===== Data segment

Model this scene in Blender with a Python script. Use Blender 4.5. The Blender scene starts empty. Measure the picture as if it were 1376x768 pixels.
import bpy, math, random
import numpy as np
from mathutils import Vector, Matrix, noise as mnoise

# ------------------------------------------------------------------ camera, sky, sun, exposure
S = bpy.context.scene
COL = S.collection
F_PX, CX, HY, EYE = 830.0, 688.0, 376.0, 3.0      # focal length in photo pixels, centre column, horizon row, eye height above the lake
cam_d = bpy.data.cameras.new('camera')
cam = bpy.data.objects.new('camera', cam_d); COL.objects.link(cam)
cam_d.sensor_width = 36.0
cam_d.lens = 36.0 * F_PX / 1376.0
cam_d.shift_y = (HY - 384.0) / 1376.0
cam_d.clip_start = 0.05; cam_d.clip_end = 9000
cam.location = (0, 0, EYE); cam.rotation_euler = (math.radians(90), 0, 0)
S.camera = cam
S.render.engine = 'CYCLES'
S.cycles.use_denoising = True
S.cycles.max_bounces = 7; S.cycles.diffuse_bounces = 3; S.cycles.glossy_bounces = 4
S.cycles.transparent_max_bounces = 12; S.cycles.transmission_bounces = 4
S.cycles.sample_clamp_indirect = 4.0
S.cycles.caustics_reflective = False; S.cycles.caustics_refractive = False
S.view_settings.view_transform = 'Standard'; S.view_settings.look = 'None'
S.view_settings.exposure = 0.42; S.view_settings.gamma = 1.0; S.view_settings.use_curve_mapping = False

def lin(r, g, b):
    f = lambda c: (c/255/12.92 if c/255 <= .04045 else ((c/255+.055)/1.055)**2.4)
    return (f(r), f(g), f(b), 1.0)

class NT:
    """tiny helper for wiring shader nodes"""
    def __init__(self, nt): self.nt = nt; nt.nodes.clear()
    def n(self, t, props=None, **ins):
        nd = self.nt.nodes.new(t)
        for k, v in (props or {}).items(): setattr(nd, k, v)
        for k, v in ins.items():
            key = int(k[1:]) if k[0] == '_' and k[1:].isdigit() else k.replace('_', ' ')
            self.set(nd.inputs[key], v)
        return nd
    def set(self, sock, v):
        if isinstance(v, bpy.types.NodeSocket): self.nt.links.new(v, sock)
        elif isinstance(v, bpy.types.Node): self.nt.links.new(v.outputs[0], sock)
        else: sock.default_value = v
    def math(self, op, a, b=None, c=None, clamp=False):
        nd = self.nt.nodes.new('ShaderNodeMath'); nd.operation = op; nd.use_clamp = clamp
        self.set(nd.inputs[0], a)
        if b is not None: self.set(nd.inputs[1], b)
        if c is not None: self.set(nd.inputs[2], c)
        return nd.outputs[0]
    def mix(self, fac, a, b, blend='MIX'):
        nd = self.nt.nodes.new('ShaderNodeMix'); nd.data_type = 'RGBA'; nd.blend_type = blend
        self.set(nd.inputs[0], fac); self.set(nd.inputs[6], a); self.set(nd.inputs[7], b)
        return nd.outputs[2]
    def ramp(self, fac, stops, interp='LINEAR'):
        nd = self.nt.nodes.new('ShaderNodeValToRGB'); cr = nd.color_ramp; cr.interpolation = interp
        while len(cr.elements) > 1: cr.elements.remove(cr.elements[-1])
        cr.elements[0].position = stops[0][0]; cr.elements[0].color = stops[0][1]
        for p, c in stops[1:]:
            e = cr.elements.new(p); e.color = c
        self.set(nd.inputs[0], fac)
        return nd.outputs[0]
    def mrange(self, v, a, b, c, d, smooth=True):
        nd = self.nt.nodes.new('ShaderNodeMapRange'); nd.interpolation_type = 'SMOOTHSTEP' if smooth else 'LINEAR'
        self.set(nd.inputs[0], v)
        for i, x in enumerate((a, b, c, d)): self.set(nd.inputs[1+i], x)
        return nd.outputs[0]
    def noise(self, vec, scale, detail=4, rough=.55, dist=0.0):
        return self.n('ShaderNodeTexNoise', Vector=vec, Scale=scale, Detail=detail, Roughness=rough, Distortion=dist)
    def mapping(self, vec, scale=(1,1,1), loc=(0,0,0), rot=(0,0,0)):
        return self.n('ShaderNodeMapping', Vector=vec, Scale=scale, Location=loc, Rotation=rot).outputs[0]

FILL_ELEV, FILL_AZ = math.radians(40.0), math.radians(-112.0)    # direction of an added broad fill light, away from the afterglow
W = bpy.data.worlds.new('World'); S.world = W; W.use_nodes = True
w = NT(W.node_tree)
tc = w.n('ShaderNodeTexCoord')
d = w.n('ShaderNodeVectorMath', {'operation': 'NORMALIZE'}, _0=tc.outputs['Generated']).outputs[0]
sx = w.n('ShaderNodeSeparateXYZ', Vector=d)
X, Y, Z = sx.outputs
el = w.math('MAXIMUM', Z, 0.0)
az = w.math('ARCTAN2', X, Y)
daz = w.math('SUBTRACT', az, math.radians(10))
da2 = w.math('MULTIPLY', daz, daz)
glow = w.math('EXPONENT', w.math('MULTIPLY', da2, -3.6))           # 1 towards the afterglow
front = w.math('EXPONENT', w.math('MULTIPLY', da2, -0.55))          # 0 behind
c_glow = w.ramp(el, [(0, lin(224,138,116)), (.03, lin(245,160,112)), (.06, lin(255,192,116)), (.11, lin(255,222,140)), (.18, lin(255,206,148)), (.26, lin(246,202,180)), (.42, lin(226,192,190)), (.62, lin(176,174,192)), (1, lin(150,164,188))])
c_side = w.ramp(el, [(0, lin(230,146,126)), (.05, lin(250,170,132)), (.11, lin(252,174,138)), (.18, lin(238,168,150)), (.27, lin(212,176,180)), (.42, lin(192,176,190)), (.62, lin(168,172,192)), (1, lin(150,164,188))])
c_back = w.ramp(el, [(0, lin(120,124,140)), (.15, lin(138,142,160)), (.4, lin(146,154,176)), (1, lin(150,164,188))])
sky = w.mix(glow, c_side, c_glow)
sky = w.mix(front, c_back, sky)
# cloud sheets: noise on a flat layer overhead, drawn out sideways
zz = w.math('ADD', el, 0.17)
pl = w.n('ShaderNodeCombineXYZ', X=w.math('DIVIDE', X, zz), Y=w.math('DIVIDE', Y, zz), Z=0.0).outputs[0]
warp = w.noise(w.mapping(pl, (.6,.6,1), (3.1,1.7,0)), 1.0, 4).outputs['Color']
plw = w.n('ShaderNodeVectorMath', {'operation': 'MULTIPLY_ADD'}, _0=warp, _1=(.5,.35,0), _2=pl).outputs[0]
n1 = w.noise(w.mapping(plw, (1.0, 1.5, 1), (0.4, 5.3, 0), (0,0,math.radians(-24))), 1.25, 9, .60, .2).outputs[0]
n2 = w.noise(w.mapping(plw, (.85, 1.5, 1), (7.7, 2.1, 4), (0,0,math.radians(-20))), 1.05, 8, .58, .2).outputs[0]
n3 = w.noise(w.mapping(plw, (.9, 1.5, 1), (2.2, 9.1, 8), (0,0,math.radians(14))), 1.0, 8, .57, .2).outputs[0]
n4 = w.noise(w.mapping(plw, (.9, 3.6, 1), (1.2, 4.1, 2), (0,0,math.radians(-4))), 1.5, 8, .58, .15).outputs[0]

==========

▶ Exercise task
Restate word for word only the lines running from the beginning of the data to the line holding "from mathutils import", both included.

▶ Complete output
Model this scene in Blender with a Python script. Use Blender 4.5. The Blender scene starts empty. Measure the picture as if it were 1376x768 pixels.
import bpy, math, random
import numpy as np
from mathutils import Vector, Matrix, noise as mnoise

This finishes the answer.